Y unos años después, en 1978, de pronto, la noticia inesperadísima: Jesús Aguirre se casaba con la Duquesa de Alba, un ejemplo al cubo de la pareja despareja. Me enteré de la noticia en una cena en casa de Esther Tusquets, en la que también estaban Castellet y Barral. Uno de ellos, posiblemente Carlos Barral, se había enterado vía Madrid, con casi total seguridad por boca de García Hortelano, y estaban la mar de excitados. Recuerdo a Castellet gesticulando muy divertido: «El cura Aguirre ¡Duque de Alba! ¡Es lo más grande que nos ha pasado en nuestras vidas!»
Después de que se convirtiera en Duque de Alba, el más Duque de Alba de los Duques de Alba que en el mundo han sido, como es público y notorio, lo vi de forma muy esporádica.

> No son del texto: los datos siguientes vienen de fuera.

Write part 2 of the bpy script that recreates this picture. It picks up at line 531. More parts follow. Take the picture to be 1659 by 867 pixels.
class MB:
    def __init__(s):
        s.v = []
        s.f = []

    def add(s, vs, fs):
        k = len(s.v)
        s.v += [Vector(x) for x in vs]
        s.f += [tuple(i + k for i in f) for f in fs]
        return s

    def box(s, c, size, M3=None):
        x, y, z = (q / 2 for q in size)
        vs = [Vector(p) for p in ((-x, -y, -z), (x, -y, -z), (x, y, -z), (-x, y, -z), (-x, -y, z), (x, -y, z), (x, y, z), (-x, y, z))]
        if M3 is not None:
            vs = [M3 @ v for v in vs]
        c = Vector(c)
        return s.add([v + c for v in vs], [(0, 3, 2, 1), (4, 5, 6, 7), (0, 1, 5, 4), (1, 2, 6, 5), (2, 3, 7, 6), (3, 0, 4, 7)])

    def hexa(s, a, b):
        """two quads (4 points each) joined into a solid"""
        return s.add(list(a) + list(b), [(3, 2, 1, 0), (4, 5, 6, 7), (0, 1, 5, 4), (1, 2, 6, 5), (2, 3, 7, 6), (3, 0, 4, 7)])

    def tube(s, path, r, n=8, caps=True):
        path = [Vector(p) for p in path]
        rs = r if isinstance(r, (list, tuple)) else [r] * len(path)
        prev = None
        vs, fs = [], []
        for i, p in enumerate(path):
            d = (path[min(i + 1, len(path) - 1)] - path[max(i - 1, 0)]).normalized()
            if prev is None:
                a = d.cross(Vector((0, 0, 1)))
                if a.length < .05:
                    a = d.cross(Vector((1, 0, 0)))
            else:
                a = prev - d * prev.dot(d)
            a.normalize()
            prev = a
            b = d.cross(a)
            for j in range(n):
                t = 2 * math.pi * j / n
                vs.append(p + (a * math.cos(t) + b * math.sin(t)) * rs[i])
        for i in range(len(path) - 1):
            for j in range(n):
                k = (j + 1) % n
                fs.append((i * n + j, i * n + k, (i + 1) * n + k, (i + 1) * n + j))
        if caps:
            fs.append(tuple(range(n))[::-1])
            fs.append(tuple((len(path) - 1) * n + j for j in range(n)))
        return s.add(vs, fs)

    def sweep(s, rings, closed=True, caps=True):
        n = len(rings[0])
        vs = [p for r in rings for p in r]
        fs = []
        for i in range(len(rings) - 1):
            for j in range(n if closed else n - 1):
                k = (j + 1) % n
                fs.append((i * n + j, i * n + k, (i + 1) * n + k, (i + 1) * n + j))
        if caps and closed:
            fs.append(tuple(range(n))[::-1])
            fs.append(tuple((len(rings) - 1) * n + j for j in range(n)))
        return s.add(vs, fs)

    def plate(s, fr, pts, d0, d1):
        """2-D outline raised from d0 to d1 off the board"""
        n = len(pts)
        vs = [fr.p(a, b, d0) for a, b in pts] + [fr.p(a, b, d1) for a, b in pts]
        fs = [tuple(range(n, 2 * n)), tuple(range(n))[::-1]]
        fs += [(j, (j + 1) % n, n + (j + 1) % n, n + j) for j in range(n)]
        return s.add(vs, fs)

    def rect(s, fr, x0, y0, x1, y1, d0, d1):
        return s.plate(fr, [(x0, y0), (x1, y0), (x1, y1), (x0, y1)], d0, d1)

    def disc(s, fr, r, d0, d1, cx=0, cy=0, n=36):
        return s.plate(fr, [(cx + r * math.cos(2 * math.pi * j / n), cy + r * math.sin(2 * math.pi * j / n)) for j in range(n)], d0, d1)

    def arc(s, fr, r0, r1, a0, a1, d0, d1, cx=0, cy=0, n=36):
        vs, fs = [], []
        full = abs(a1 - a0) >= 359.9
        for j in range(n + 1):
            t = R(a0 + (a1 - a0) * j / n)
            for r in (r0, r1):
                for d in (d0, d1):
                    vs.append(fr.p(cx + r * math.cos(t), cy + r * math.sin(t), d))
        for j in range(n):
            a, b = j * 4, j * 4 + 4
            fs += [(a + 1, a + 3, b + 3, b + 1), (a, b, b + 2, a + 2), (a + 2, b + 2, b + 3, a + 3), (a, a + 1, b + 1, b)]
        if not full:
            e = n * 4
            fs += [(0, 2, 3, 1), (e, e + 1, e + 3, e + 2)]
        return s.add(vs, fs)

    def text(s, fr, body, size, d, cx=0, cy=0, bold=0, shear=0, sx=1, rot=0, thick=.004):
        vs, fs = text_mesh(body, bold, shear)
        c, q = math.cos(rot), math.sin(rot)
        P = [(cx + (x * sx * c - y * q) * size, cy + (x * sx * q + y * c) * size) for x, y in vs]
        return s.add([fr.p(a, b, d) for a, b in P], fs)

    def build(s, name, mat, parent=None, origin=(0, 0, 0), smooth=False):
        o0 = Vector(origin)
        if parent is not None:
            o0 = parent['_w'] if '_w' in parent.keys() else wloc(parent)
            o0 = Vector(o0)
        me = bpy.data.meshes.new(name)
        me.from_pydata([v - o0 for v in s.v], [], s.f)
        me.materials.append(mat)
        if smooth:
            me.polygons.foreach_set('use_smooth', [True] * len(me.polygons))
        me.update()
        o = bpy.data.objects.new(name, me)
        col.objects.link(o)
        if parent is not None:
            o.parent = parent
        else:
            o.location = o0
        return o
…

Leí, eso sí, Casi ayer noche, su compilación de ensayos (su «libro de prólogos», según sus enemigos) que me dedicó en la caseta de Taurus en la Feria de Madrid, y su libro sobre su etapa de director general de Música, Memorias del cumplimiento, que me supo a poco. Como «personaje», me pareció memorable un retrato que le dedicó Álvaro Pombo en una serie que publicaba Diario 16.
En su singular biografía se produjo un episodio imprevisto. Un grupo de temibles periodistas madrileños, reunidos en la Peña del Alabardero, decidieron convocar el Premio al Tonto Contemporáneo, que se otorgó durante varios años. Se elegía a una figura española conocida, que debía cumplir dos requisitos: ser contemporáneo y también tonto, aunque, atención, no demasiado obvio. Así, cuando le otorgaron el galardón a Luis Solana, el sonriente director de Telefónica, parte del jurado discrepó por la obviedad excesiva. Un año se lo dieron a Jesús Aguirre. Nada tonto, desde luego, todo lo contrario. Sin embargo, los alegres compinches del jurado opinaban que «estaba tonto» con lo de «Nosotros los Alba y nuestras jaquecas» o «cuando tomamos Flandes» y otras subrayadas provocaciones. A Jesús le pareció un golpe bajo, le sentó como un tiro, al contrario que a Solana, que acudió a recibir el suyo tan risueño como de costumbre.